Starting with the line that contains "DB+.15, ZP), m_recess)" and stopping after the line that contains "o = mb.build('door_frame');", output every line exactly as it stands.

******************************

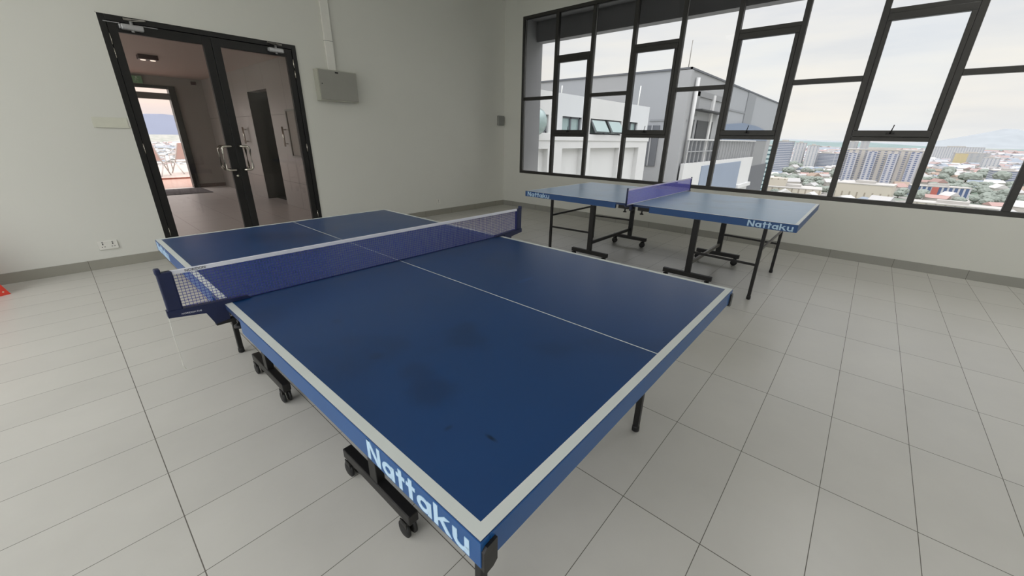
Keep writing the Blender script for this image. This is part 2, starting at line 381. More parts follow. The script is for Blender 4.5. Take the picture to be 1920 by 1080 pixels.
for k in range(NP):
    ya, yb = ML[k+1]+(.028 if k < NP-1 else 0), ML[k]-(.028 if k else 0)     # clear opening of the bay
    if k % 2 == 0:
        wpart('transom', [((xa, ya, 2.015), (xb, yb, 2.070))], m_wframe)
        for za, zb in ((WZ0+.05, 2.015), (2.070, WZ1-.05)):
            wpart('pane', [((X0+.035, ya, za), (X0+.041, yb, zb))], m_glass, bev=0)
            mb = MB(); g_ = .004
            mb.box((X0+.03, ya, za), (X0+.046, ya+g_, zb), m_gasket).box((X0+.03, yb-g_, za), (X0+.046, yb, zb), m_gasket)
            o = mb.build('gasket'); o.parent = win; o.matrix_parent_inverse = Matrix.Translation((-X0, -WY1, -WZ0))
    else:
        z1_, z2_ = 1.387, 2.690
        wpart('transom', [((xa, ya, z1_), (xb, yb, z1_+.045))], m_wframe)
        wpart('transom', [((xa, ya, z2_-.045), (xb, yb, z2_))], m_wframe)
        for za, zb in ((WZ0+.05, z1_), (z2_, WZ1-.05)):
            wpart('pane', [((X0+.035, ya, za), (X0+.041, yb, zb))], m_glass, bev=0)
        s0, s1 = z1_+.045, z2_-.045; w_ = .068
        sash = empty('sash', (0, 0, 0)); sash.parent = win; sash.matrix_parent_inverse = Matrix.Translation((-X0, -WY1, -WZ0))
        mb = MB(); xs0, xs1 = X0-.006, X0+.055
        mb.box((xs0, ya+.002, s0), (xs1, yb-.002, s0+w_), m_wframe, .004).box((xs0, ya+.002, s1-w_), (xs1, yb-.002, s1), m_wframe, .004)
        mb.box((xs0, ya+.002, s0+w_), (xs1, ya+w_*.62, s1-w_), m_wframe, .004).box((xs0, yb-w_*.62, s0+w_), (xs1, yb-.002, s1-w_), m_wframe, .004)
        mb.build('sash_frame', sash)
        mb = MB(); mb.box((X0+.02, ya+w_*.62, s0+w_), (X0+.026, yb-w_*.62, s1-w_), m_glass_vent); mb.build('sash_pane', sash)
        yc = (ya+yb)/2; mb = MB()
        mb.box((X0-.014, yc-.035, s0+.028), (X0-.006, yc+.035, s0+.048), m_black, .002)
        mb.tube([(X0-.016, yc, s0+.038), (X0-.032, yc, s0+.05), (X0-.030, yc-.012, s0+.125)], [.008, .007, .005], m_black, 8)
        mb.build('sash_handle', sash)
# projecting concrete surround outside the window
mb = MB()
mb.box((X0+.075, WY1, -1), (X0+.60, WY1+.35, 3.9), m_concrete)
mb.box((X0+.075, YF, WZ1), (X0+.60, WY1, 3.9), m_concrete)
mb.box((X0+.42, YF, 3.045), (X0+.60, WY1, WZ1), m_concrete)
struct(mb, 'trim_1', 'dark grey concrete fin and hood framing the window outside', 'window surround')

# ---------------------------------------------------------------- double door
door = tag(empty('door_1', ((DX0+DX1)/2, Y0, 0)), 'black aluminium double door with bronze tinted glass', 'door', kind='structure')
PD = Matrix.Translation((-(DX0+DX1)/2, -Y0, 0))
def dpart(mb, name, parent=None, lab=None):
    o = mb.build(name); o.parent = parent or door
    o.matrix_parent_inverse = PD if (parent is None) else Matrix()
    if lab: o['label'] = lab
    return o
mb = MB(); ya, yb = Y0-.012, Y0+.09
mb.box((DX0, ya, 0), (DX0+.05, yb, DZ), m_frame, .003).box((DX1-.05, ya, 0), (DX1, yb, DZ), m_frame, .003).box((DX0+.05, ya, DZ-.05), (DX1-.05, yb, DZ), m_frame, .003)
dpart(mb, 'door_frame')
mb = MB(); mb.box((DX0-.006, Y0-.004, 0), (DX0, Y0, DZ+.006), m_white_pl).box((DX1, Y0-.004, 0), (DX1+.006, Y0, DZ+.006), m_white_pl).box((DX0-.006, Y0-.004, DZ), (DX1+.006, Y0, DZ+.006), m_white_pl)
dpart(mb, 'sealant_bead')
xm = 1.513
for side in (0, 1):
    xa_, xb_ = (DX0+.053, xm-.002) if side == 0 else (xm+.002, DX1-.053)
    leaf = empty('door_leaf'); leaf.parent = door; leaf.matrix_parent_inverse = PD
    y1, y2 = Y0+.0, Y0+.045; st = .068; rb = .12; rt = .085
    mb = MB()
    sl, sr = (st, .078) if side == 0 else (.078, st)
    mb.box((xa_, y1, .008), (xa_+sl, y2, DZ-.053), m_frame, .003).box((xb_-sr, y1, .008), (xb_, y2, DZ-.053), m_frame, .003)
    mb.box((xa_+sl, y1, .008), (xb_-sr, y2, .008+rb), m_frame, .003).box((xa_+sl, y1, DZ-.053-rt), (xb_-sr, y2, DZ-.053), m_frame, .003)
    mb.build('leaf_frame', leaf)
    mb = MB(); mb.box((xa_+sl, y1+.018, .008+rb), (xb_-sr, y1+.026, DZ-.053-rt), m_glass_door); mb.build('glass_pane', leaf)
    # D handle
    hx = xm-.045 if side == 0 else xm+.045; dx = -.105 if side == 0 else .09
    for yo, dy in ((y1, -1), (y2, 1)):
        path = [(hx, yo, 1.205)]
        for a in range(0, 91, 18): path.append((hx+dx*.0, 0, 0)) if False else None
        e = dy*.055
        path = [(hx, yo, 1.205), (hx, yo+e*.7, 1.205)]
        path += [(hx+dx*.12, yo+e, 1.205), (hx+dx*.75, yo+e, 1.203), (hx+dx*.93, yo+e, 1.19), (hx+dx, yo+e, 1.165), (hx+dx, yo+e, .975), (hx+dx*.93, yo+e, .95), (hx+dx*.75, yo+e, .937), (hx+dx*.12, yo+e, .935), (hx, yo+e*.7, .935), (hx, yo, .935)]
        MB().tube(path, .0135, m_chrome, 12).build('door_handle', leaf)['label'] = 'polished steel D-shaped pull handle'
    if side == 1:
        MB().lathe([(.014, 0), (.014, .008), (.009, .012)], m_chrome, 16, basis((xm-.035, y1, .865), (1, 0, 0), (0, 0, 1))).build('lock_cylinder', leaf)
    # hinges: bright pins on the outer edge
    hxp = DX0+.051 if side == 0 else DX1-.051
    for za, zb in ((2.13, 2.225), (2.015, 2.10), (1.135, 1.23), (.25, .34)):
        MB().tube([(hxp, y1-.006, za), (hxp, y1-.006, zb)], .006, m_chrome, 8).build('hinge', leaf)
    # overhead closer with arm
    cx0 = .785 if side == 0 else 2.083; cx1 = .955 if side == 0 else 2.245
    mb = MB(); mb.box((cx0, y1-.052, 2.268), (cx1, y1, 2.318), m_alu, .012)
    mb.tube([((cx0+cx1)/2, y1-.026, 2.255), ((cx0+cx1)/2, y1-.026, 2.345)], .013, m_alu, 10)
    mb.box((cx0-.012, y1-.045, 2.275), (cx0, y1-.006, 2.311), m_alu, .004)
    c = mb.build('door_closer', leaf); c['label'] = 'silver overhead door closer'
    xm_ = (cx0+cx1)/2
    mb = MB(); mb.bar((xm_, y1-.026, 2.347), (xm_+(-.11 if side else .10), y1-.115, 2.352), .018, .006, m_galv)
    mb.bar((xm_+(-.11 if side else .10), y1-.115, 2.356), (xm_+(.05 if side else -.03), y1-.015, 2.362), .014, .006, m_galv)
    mb.box((xm_+(.02 if side else -.05), y1-.02, 2.352), (xm_+(.08 if side else .01), Y0-.0115, 2.372), m_galv)
    c2 = mb.build('closer_arm', leaf)
mb = MB(); mb.box((DX0+.03, Y0-.0145, 2.318), (DX0+.145, Y0-.012, 2.323), m_alu).box((.95, Y0-.0145, 2.318), (1.07, Y0-.012, 2.323), m_alu)
dpart(mb, 'header_strip')

# ---------------------------------------------------------------- passage behind the door
YP, XR, XLp, ZP = 13.05, 3.02, -1.2, 2.56
m_pfloor = tile_mat('passage_floor', (200, 192, 186), (120, 112, 106), .6045, .6, -.011, .1218, w=.0015, rough=.36, vary=.03)
m_pwall = tile_mat('passage_wall_tiles', (146, 138, 133), (112, 105, 100), .9, 1.2, 8.9, .48, w=.003, rough=.35, vary=.04, axes=('Y', 'Z'))
m_pplain = mat('passage_plaster', (150, 143, 136), .7, noise=(2, .06))
m_pceil = mat('passage_ceiling', (168, 150, 142), .7, noise=(.6, .03))  # pink bounce from the terrace tiles put into the paint
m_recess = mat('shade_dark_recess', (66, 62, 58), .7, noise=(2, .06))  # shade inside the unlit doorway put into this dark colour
m_skirt = mat('dark_red_brown_skirting', (92, 74, 68), .5)
mb = MB(); mb.box((XLp-T, Y0+T, -.12), (XR+T, YP+.15, 0), m_pfloor)
struct(mb, 'floor_passage', 'polished tiled floor of the passage beyond the glass door', 'floor')
mb = MB(); mb.box((XLp-T, Y0+T, ZP), (XR+1.6, YP+.15, ZP+.15), m_pceil)
struct(mb, 'ceiling_passage', 'low ceiling of the passage beyond the door, pink bounce light painted in', 'ceiling')
EX0, EX1, EZ = .85, 2.33, 2.30
mb = MB(); mb.box((XLp, YP, 0), (EX0, YP+.15, ZP), m_pplain).box((EX1, YP, 0), (XR+T, YP+.15, ZP), m_pplain).box((EX0, YP, EZ), (EX1, YP+.15, ZP), m_pplain)
struct(mb, 'wall_passage_end', 'dim grey end wall of the passage with an open doorway', 'wall')
mb = MB(); DA, DB, DZ2 = 8.80, 9.88, 2.13
mb.box((XR, Y0+T, 0), (XR+T, DA, ZP), m_pwall).box((XR, DB, 0), (XR+T, YP, ZP), m_pwall).box((XR, DA, DZ2), (XR+T, DB, ZP), m_pwall)
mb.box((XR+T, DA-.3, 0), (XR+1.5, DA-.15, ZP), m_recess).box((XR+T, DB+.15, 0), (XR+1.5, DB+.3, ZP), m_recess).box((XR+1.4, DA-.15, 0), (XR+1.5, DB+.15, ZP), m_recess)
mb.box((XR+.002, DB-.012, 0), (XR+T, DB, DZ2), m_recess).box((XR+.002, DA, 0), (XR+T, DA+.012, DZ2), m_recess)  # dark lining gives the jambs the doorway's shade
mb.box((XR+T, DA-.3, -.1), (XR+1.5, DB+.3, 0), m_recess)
struct(mb, 'wall_passage_right', 'tiled passage wall with a doorway coloured dark for its shade', 'wall')
mb = MB(); mb.box((XLp-T, Y0+T, 0), (XLp, 6.6, ZP), m_pplain).box((XLp-T, 12.4, 0), (XLp, YP, ZP), m_pplain).box((XLp-T, 6.6, 0), (XLp, 12.4, .3), m_pplain).box((XLp-T, 9.4, .3), (XLp, 9.7, ZP), m_pplain)  # openings added out of view to bring daylight into the passage
struct(mb, 'wall_passage_left', 'plain unseen left wall of the passage, opened for daylight', 'wall')
mb = MB(); mb.box((EX1+.12, YP-.012, 0), (XR, YP, .09), m_skirt)
struct(mb, 'baseboard_passage', 'dark brown skirting at the foot of the passage end wall', 'skirting')
d2 = tag(empty('door_2', ((EX0+EX1)/2, YP, 0)), 'open exit doorway with grey frame and transom at the passage end', 'door', kind='structure')
mb = MB(); mb.box((EX0, YP-.03, 0), (EX0+.09, YP+.15, EZ), m_galv, .004).box((EX1-.02, YP-.06, 0), (EX1+.11, YP+.15, EZ+.06), m_wframe, .004).box((EX0+.09, YP-.03, 2.065), (EX1-.02, YP+.10, 2.20), m_galv, .004).box((EX0, YP-.03, EZ), (EX1, YP+.1, EZ+.06), m_wframe, .004)
o = mb.build('door_frame'); o.parent = d2; o.matrix_parent_inverse = Matrix.Translation((-(EX0+EX1)/2, -YP, 0))

# pull handles and steel-framed panel on the tiled wall
for y, n_ in ((10.42, 0), (8.20, 1)):
    t_ = tag(empty('pull_handle', (XR, y, 1.13)), ('upright steel pull handle on the tiled wall left of the dark doorway' if n_ == 0 else 'upright steel pull handle on the tiled wall right of the dark doorway'), 'handle')
    MB().tube([(-.06, 0, 0), (-.06, 0, .34)], .016, m_chrome, 10).build('grip', t_)
    MB().tube([(0, 0, .05), (-.06, 0, .05)], .009, m_chrome, 8).build('bracket', t_)
    MB().tube([(0, 0, .29), (-.06, 0, .29)], .009, m_chrome, 8).build('bracket', t_)
t_ = tag(empty('wall_cabinet', (XR, 7.78, .95)), 'slim steel-edged glass panel on the tiled wall beyond the door', 'cabinet')
mb = MB()
for a, b in (((-.05, -.2, 0), (0, -.17, .80)), ((-.05, .17, 0), (0, .2, .80)), ((-.05, -.17, 0), (0, .17, .03)), ((-.05, -.17, .77), (0, .17, .80))): mb.box(a, b, m_galv)
mb.build('frame', t_)
MB().box((-.03, -.17, .03), (-.02, .17, .77), m_pplain).build('panel', t_)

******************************

• **Written response**
mb.box((XR+T, DA-.3, 0), (XR+1.5, DA-.15, ZP), m_recess).box((XR+T, DB+.15, 0), (XR+1.5, DB+.3, ZP), m_recess).box((XR+1.4, DA-.15, 0), (XR+1.5, DB+.15, ZP), m_recess)
mb.box((XR+.002, DB-.012, 0), (XR+T, DB, DZ2), m_recess).box((XR+.002, DA, 0), (XR+T, DA+.012, DZ2), m_recess)  # dark lining gives the jambs the doorway's shade
mb.box((XR+T, DA-.3, -.1), (XR+1.5, DB+.3, 0), m_recess)
struct(mb, 'wall_passage_right', 'tiled passage wall with a doorway coloured dark for its shade', 'wall')
mb = MB(); mb.box((XLp-T, Y0+T, 0), (XLp, 6.6, ZP), m_pplain).box((XLp-T, 12.4, 0), (XLp, YP, ZP), m_pplain).box((XLp-T, 6.6, 0), (XLp, 12.4, .3), m_pplain).box((XLp-T, 9.4, .3), (XLp, 9.7, ZP), m_pplain)  # openings added out of view to bring daylight into the passage
struct(mb, 'wall_passage_left', 'plain unseen left wall of the passage, opened for daylight', 'wall')
mb = MB(); mb.box((EX1+.12, YP-.012, 0), (XR, YP, .09), m_skirt)
struct(mb, 'baseboard_passage', 'dark brown skirting at the foot of the passage end wall', 'skirting')
d2 = tag(empty('door_2', ((EX0+EX1)/2, YP, 0)), 'open exit doorway with grey frame and transom at the passage end', 'door', kind='structure')
mb = MB(); mb.box((EX0, YP-.03, 0), (EX0+.09, YP+.15, EZ), m_galv, .004).box((EX1-.02, YP-.06, 0), (EX1+.11, YP+.15, EZ+.06), m_wframe, .004).box((EX0+.09, YP-.03, 2.065), (EX1-.02, YP+.10, 2.20), m_galv, .004).box((EX0, YP-.03, EZ), (EX1, YP+.1, EZ+.06), m_wframe, .004)
o = mb.build('door_frame'); o.parent = d2; o.matrix_parent_inverse = Matrix.Translation((-(EX0+EX1)/2, -YP, 0))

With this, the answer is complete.